Painting is the only one story that the Painter wants to tell us: “Painting” as an act, as a topic by itself, painting both as a mean and as a result.

 

And, actually this is pretty well done. The result is astonishing. Despite the two presences of two “genres” on the same canvas, your retina circulates perfectly over the painting lead by the colors. Lester Monzon’s paintings are not “dead” designs or just “wonderful” images like you see sometimes in abstract. There is a strong dynamic given by the battle between the two genres. But no one steals a lead over the other. The painter has found a remarkable balance in each one. The whole is dynamic-harmonious. No dissonances, just some highlights of pure yellow are put in purpose to keep your eye aware of.

French Painter, Cezanne, who is perfection, was doing the same when he was painting. It was all a matter of circulation of colors, a dynamic to create and a balance to find:

Paul Cézanne (1839-1906)Pommes et orangesvers 1899
oil on canvas H. 74 ; L. 93 cmParis, musée d’Orsay
legs du comte Isaac de Camondo, 1911
© RMN (Musée d’Orsay) / Hervé LewandowskiRMN (Musée d’Orsay) / Hervé Lewandowski

 

 

Lester Monzon has found his own way to battle with these painting’s fundamentals.  When you look at his paintings you “read” the battle between Feelings against Reason, like you read a Greek tragedy!

But here, there is no looser. Painting is the absolute winner.

Beatrice Chassepot, a French voice…
Los Angeles, October 23d, 2010

Lester Monzon’s Interview

I wanted to ask a few questions directly to the artist to get a better idea of what is in his mind when he works. (The way Lester Monzon responded to the questions is actually revealing a character trait because he has not answered all four questions in block, but a response after another allowing time between each.)

B.Ch: Would you explain your process of painting. Do you first draw, go to your computer to try different hypotheses. How do you start?

Lester Monzon: I tend to work a painting by attempting to aesthetically satisfy my taste in abstraction. Process in a painting for me, is to paint over and over and over. My goals are to find, what I consider a “completion” to that particular painting I’m working on at that particular time. The way I start is…. I have an idea, I’m thinking about a straight square pattern. I lay out the pattern on my panel and I start to paint. From this point on it’s all about getting lost in the pattern and discovering. This process continues until I find myself satisfied.

B.Ch: I am amazed by your technical skills. I guess it is quite uneasy to use acrylic painting the way you do. Because of your so dense background the second coat is made as difficult as to work watercolor on paper; Am I right ? and the gesture you have for the second coat must really come from your inner body, like Asian art paintings. Am I right?
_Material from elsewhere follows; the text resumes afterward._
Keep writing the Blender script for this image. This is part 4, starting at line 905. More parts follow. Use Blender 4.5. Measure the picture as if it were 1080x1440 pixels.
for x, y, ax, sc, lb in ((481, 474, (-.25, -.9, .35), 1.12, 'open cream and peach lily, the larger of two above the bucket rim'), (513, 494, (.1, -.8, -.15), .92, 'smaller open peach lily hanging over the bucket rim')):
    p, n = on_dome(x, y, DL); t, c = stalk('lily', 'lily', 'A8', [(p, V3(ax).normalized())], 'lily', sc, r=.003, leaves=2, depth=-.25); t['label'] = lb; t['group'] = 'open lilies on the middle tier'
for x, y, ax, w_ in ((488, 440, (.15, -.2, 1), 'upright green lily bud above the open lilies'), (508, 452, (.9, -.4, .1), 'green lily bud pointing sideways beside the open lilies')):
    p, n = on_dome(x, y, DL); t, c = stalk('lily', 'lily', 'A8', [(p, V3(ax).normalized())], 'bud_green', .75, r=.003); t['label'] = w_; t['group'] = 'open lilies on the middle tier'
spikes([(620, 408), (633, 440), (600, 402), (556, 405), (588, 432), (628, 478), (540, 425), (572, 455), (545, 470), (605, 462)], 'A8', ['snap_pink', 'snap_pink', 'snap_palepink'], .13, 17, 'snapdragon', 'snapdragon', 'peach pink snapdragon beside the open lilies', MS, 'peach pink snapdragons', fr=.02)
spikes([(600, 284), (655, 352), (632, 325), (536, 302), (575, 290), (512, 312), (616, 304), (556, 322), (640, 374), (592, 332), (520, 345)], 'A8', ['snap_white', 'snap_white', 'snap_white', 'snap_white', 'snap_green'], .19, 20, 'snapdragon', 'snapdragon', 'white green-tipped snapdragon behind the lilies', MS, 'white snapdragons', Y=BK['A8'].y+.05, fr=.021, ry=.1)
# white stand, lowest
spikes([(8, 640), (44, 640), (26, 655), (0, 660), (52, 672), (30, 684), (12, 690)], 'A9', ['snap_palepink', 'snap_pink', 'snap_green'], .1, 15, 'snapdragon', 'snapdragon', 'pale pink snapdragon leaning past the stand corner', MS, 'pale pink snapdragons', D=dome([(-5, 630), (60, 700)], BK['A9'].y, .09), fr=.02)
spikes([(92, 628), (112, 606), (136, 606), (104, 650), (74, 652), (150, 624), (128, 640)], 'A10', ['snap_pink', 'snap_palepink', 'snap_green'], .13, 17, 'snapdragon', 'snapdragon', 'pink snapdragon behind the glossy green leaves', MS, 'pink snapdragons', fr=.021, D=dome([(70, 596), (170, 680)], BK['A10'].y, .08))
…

Lester Monzon: I’ve been painting with acrylic paint for a very long time, almost 20 years. Most of my skills with acrylics was learned when I was an assistant to a muralist named Gregory Navarro Pickens. Murals are about layers and layers of glazing multiple coats of paint. I merge these skills down to a smaller scale to my own paintings. When I lay down the gestural brush strokes I am thinking about abstract expressionism or action painting, you can say this aspect is from my “inner body” or the emphasis on the physical act of painting itself. The brush strokes ultimately get highly controlled, and are glazed in order for a more pictorial finish.

B.Ch: Which fact somewhere in your life made you so interested in minimalism, constructivism and expressionism?

Lester Monzon: I’m very interested in minimalism, constructivism and expressionism. Before I went to Art Center College Of Design ( in Pasadena, California ) I wasn’t to familiar with these movements, but I have become to identify with there aesthetic quality. Most importantly with minimalism and expressionism. First with  minimalism, I really love the idea of that the work is stripped down to its most fundamental features. With expressionism I enjoy the idea about the “self” or as I said before, “about the emphasis on the physical act of painting itself.”

I do believe my work reflects who I am as a person, and not only as an artist. An old friend ( who is not an artist ) once told me that she completely understands my work because she completely understands who I am. She continues on, explaining my work and myself as one; patterns are like me, very organized, put together well and stable. The wild brush work are me as well, at times I’m quite untamed, rude and uncivilized.

B.Ch: I would say your key words are “battle” and “balance”, do you agree?

Lester Monzon: At times I do think about it that way. In the beginning, when I first started to play with these ideas (pattern/gestural abstraction ) my thoughts were more  formal…. composition, color etc. Then, after a few months later I wasn’t able to satisfy my appetite for one (pattern) or the other (gestural) and a painting would take months and months to complete. This still tends to happen from time to time. During this kind/type of process within my practice I do find myself feeling like I’m in a battle. The end result, the painting itself seems to carry this kind of connotation.

When there are two opposing styles of paintings within a painting, like my paintings are. Creating a “balance” can be a way of minimizing the strong ideas of pattern and gestural abstraction. Not too much chaos, not too much order, but accounting between the two sides. The outcome or existence of two styles as one image creates a different relationship, a diverse type of meaning.